Dans ce climat d’intense récession où les majors, en quête du risque zéro, limitent la casse à quelques franchises identifiables, les films de trouille prennent une place de plus en plus importante dans le catalogue. L’horreur, c’est rapide, pas cher et ça rapporte gros. Il suffit généralement d’une maison et d’un bon chef op, et vous avez un film. Une formule que Blumhouse a synthétisée avec Paranormal Activity en 2007, décliné une bonne trentaine de fois avec succès (Sinister, American Nightmare, The Visit, Get Out...), et que d’autres antennes de production dédiées au genre (New Line-Warner et l’univers Conjuring, A24 et Hérédité, Platinum Dunes-Paramount et Sans un bruit, etc.) se sont empressées depuis de recopier à la lettre. Autre atout considérable de l’horreur : ça se vend bien partout dans le monde, surtout à un public de millenials sevré d’images violentes et habitué à en consommer sur n’importe quel type d’écrans. Ça se vend particulièrement bien en ce moment, en ces temps politiques
troublés où la réalité dépasse d’un peu trop loin la fiction. Tout fait peur aujourd’hui, sauf les films. Quand le réel vous traumatise et vous passe sur le corps à peu près cinq fois par jour, les cris désespérés d’une victime innocente découpée à la hache ont des effets curieusement apaisants... « Il y a quelque chose de satisfaisant à voir nos peurs matérialisées et vaincues à l’écran, confirme Andy Muschietti, réalisateur de Ça, chapitres 1 et 2. Quand on vit dans un monde constamment au bord du chaos, les irruptions nonchalantes d’horreur et de gore à l’écran sont presque un appel d’air. Un baume réconfortant. »
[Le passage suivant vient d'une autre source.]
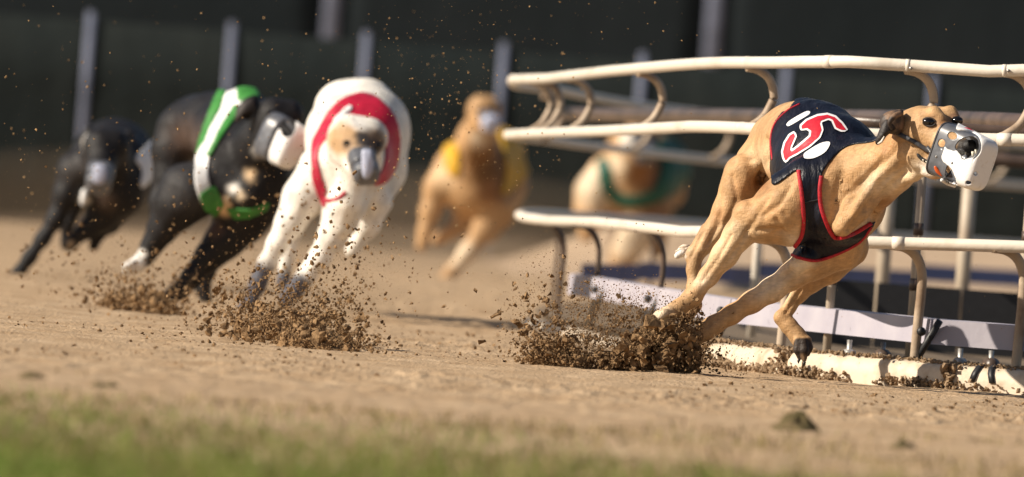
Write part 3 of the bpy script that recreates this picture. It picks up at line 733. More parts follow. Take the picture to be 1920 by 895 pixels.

En réaction à ce marché du train fantôme et de « l’appel d’air » incarné par les productions Warner, se développe dans le cinéma indépendant US un courant alternatif que les observateurs appellent avec un poil de condescendance pincée « Elevated Horror » – que l’on pourrait traduire tout aussi maladroitement par « posthorreur » ou « horreur améliorée ». Des films de frousse arty portés par une vision d’auteur (Under the Skin, The Witch, It Comes at Night), merveilleusement décomplexés vis-à-vis du genre et de la nécessité impérieuse de « faire peur ». Une conséquence directe de l’industrie d’après Lars Knudsen, heureux producteur de The Witch et Hérédité pour A24 : « Avec cet amour qu’ont développé les studios pour leurs franchises, tout ce que peut faire un cinéaste indépendant aujourd’hui, c’est de se créer visuellement sa propre marque, et l’horreur permet ça. The Witch coûte 5 millions de dollars et en rapporte 25, ce qui donne toute latitude à Robert Eggers sur Nosferatu, son film suivant. Pareil pour Ari Aster : Hérédité a dépassé les 40 millions de dollars de recettes avant même sa sortie internationale, et on est en pré-production sur le prochain. »
Horreur arty
L’horreur est devenue tellement tendance en Amérique qu’elle attire des réalisateurs qui, cinq ans plus tôt, ne se seraient jamais abaissés à s’y essuyer les pieds. « Des types comme Alexander Payne et Joe Wright viennent me voir avec des projets de films d’horreur, confirme Jason Blum. C’est assez incroyable. » Octavia Spencer et Juliette Lewis se donneront la réplique dans Ma, une production Blumhouse signée Tate Taylor (La Couleur des sentiments), et Scott Cooper (Hostiles) réalisera pour Fox Searchlight un thriller d’horreur surnaturel intitulé Antlers, avec Amy Adams. Cette année, Warner avance ses pions dans la galaxie Conjuring avec les spin-off La Nonne [lire page 40] et
The Crooked Man, et entre en production sur les suites de Ça (avec Jessica Chastain) et de Shining (avec Ewan McGregor). A24 bosse sur trois nouveaux « premiers films » [lire page 38] et Platinum Dunes ne sait plus où donner de la tête depuis le carton stratosphérique de Sans un bruit (deux suites sont en préparation). Sans compter la demi-douzaine de slashers, de films de zombies « originaux » et de maisons hantées que Netflix balance négligemment sur sa grille chaque semaine que Dieu fait [lire page 36]. Il n’y a jamais eu autant de films d’horreur à se mettre sous la dent. Combien y en a-t-il à aimer ? C’est une autre question.